There is a horizontal row of n cubes. The length of each cube is given. You need to create a new vertical pile of cubes. The new pile should follow these directions: if cub[i] is on top of cub[j], then sideLength[j] >= sideLength[i].

When stacking the cubes, you can only pick up either the leftmost or the rightmost cube each time. Print Yes if it is possible to stack the cubes. Otherwise, print No.

HackerRank Piling Up! problem solution in Python 2.

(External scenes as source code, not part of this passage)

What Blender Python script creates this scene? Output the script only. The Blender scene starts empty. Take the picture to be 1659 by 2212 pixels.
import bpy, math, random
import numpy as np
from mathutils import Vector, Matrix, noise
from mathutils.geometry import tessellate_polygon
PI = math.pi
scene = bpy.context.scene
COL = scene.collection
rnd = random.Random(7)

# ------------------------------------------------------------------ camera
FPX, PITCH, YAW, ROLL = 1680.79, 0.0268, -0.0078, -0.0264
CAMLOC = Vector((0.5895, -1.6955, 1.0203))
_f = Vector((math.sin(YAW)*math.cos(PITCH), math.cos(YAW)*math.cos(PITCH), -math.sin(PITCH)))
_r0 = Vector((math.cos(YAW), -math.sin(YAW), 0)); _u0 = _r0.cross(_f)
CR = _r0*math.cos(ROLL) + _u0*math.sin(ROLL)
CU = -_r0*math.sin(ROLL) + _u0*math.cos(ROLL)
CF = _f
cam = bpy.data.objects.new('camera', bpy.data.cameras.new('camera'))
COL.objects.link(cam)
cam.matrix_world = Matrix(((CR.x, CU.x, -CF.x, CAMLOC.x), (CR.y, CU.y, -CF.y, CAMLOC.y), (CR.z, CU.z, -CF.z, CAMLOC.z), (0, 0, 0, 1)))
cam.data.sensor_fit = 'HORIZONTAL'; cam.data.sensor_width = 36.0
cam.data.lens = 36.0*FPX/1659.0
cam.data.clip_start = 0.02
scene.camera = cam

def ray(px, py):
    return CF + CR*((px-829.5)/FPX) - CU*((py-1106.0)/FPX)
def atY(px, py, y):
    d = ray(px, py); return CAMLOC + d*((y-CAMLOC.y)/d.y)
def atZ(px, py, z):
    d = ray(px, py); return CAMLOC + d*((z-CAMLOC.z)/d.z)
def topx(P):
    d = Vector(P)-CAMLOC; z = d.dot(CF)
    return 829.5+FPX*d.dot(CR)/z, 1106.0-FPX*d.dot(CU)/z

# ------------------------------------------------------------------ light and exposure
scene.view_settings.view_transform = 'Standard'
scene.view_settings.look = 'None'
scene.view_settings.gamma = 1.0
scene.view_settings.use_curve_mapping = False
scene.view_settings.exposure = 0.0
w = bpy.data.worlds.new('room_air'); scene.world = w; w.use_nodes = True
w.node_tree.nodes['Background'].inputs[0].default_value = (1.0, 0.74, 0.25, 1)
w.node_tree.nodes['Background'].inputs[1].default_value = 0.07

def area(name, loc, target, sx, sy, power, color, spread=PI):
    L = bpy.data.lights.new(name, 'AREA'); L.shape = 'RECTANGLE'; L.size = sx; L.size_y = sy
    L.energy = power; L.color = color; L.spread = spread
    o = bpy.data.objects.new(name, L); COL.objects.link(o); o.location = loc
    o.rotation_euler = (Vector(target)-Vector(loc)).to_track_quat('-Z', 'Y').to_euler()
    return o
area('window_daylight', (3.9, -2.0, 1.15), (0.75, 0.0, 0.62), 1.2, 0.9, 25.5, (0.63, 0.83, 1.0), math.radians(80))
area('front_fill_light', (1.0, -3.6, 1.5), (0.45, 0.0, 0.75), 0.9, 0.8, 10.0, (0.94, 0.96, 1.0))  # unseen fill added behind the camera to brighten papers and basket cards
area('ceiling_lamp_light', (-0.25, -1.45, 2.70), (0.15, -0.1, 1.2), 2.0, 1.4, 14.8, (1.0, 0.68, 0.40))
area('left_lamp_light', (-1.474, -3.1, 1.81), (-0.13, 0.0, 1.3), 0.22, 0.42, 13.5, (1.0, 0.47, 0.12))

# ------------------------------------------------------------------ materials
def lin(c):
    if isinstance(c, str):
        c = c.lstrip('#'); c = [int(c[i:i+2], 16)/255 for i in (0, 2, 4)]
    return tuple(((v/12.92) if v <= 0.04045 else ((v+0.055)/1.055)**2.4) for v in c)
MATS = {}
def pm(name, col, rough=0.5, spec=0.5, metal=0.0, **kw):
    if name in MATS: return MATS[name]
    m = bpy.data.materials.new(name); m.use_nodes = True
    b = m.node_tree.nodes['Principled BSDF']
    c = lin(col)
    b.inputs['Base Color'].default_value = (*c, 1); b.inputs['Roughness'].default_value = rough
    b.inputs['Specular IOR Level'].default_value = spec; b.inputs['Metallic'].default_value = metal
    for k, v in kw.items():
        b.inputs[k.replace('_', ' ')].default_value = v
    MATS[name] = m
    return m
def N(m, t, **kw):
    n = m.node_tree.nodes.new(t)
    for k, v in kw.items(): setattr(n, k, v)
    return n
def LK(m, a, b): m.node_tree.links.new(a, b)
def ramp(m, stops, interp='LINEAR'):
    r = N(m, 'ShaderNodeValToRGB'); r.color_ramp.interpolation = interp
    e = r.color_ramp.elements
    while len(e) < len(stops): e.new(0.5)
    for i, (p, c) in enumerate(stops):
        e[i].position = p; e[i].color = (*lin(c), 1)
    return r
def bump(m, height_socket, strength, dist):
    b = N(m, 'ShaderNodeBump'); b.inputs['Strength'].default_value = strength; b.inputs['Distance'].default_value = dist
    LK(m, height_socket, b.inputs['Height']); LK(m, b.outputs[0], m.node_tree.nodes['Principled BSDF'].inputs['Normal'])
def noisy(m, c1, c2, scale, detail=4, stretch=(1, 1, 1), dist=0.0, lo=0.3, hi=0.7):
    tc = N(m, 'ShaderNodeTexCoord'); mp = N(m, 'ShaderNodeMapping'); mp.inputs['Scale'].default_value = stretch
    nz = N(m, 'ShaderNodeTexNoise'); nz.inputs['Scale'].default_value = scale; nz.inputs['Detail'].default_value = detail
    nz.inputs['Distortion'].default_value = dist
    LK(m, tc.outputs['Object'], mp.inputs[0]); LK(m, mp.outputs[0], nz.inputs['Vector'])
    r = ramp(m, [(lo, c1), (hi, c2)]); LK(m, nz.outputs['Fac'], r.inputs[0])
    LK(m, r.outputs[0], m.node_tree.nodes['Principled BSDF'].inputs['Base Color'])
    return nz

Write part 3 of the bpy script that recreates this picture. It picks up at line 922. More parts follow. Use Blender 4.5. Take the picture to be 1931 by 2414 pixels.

# Enter your code here. Read input from STDIN. Print output to STDOUT
tests = int(raw_input().strip())
while tests > 0:
  n = int(raw_input().strip())
  arr = map(int, raw_input().strip().split(' '))
  Lmin = arr[:]
  Rmin = arr[:]
  for i in range(1,n):
    Lmin[i] = min(Lmin[i-1], arr[i])
  for i in range(n-2, -1, -1):
    Rmin[i] = min(Rmin[i+1], arr[i])
  result = 'Yes'
  for i in range(1,n-1):
    if Lmin[i] < arr[i] and Rmin[i] < arr[i]:
      result = 'No'
      break
  print result
  tests -= 1

Piling Up! Problem solution in Python 3.

# Enter your code here. Read input from STDIN. Print output to STDOUT
for t in range(int(input())):
    input()
    lst = [int(i) for i in input().split()]
    min_list = lst.index(min(lst))
    left = lst[:min_list]
    right = lst[min_list+1:]
    if left == sorted(left,reverse=True) and right == sorted(right):
        print("Yes")
    else:
        print("No")

Problem solution in pypy programming.

# Enter your code here. Read input from STDIN. Print output to STDOUT
from collections import deque
n = int(raw_input())

for _ in range(n):
    m = int(raw_input())
    cubes = deque(map(int, raw_input().strip().split()))
    cube = ''
    for _ in range(m):
        left, right = cubes[0], cubes[-1]
        if left >= right:
            if cube >= left or cube == '':
                cube = left
                cubes.popleft()
        else:
            if cube >= right or cube == '':
                cube = right
                cubes.pop()
            
    if len(cubes) == 0:
        print 'Yes'
    else:
        print 'No'
    

Problem solution in pypy3 programming.

# https://www.hackerrank.com/challenges/piling-up

if __name__ == '__main__':

    for i in range(int(input())):
        num = int(input())
        last_num = 99999999999
        arr = map(int, input().split())
        items = list(arr) 
        
        start = 0
        end = len(items) - 1
        while start <= end:
            if items[start] > items[end]:
                if items[start] <= last_num:
                    last_num = items[start]
                    # print(items[start], last_num - items[start])
                    start += 1
                    
                else: 
                    print('No')
                    break
                
            else:
                if items[end] <= last_num:
                    last_num = items[end]
                    # print(items[end], last_num - items[end])
                    end -= 1
                    
                else: 
                    # print(last_num - items[end])
                    print('No')
                    break
                
        if start > end:
            print('Yes')
        # else: print('NO')